Stocks and the massive misperception of risk

The past five years saw a massive mis-perception of risk that rapidly came to an end over the last several months.

What were seen as good risks by the largest investment banks on Wall Street (companies with control of huge amounts of capital) turned out to be very poor risks indeed.

That is as much of the story as most people understand, but if you probe a little further you will discover some important insights. The fact that a massive amount of capital was directed into instruments such as CDOs means that capital was not deployed to other opportunities.

Beginning in 2003, there was a perception that real estate investment was the ultimate "safe" investment, a mis-perception that was at the heart of the problem. Conversely, in the lingering psychic aftermath of the 2000-2002 bear market, stocks were perceived as very risky.
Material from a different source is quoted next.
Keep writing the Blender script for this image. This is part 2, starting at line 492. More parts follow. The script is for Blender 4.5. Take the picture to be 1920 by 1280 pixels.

The graph above, showing global CDO issuance, reveals a massive deployment of capital into mortgage-related securities over the same years that stocks in general have performed sluggishly.

As risk has been re-assessed on a massive scale, capital may well flow back towards companies with a demonstrated ability to provide value to their customers and a history of being able to grow their business.

We have written before that ownership of good companies should form the backbone of any system for long-term growth of capital (see also this post).

As those controlling the largest capital pools reevaluate the risk landscape, they may return to the conclusion that we have believed all along. If so, it will be good news for well-run businesses positioned in front of fertile fields of growth.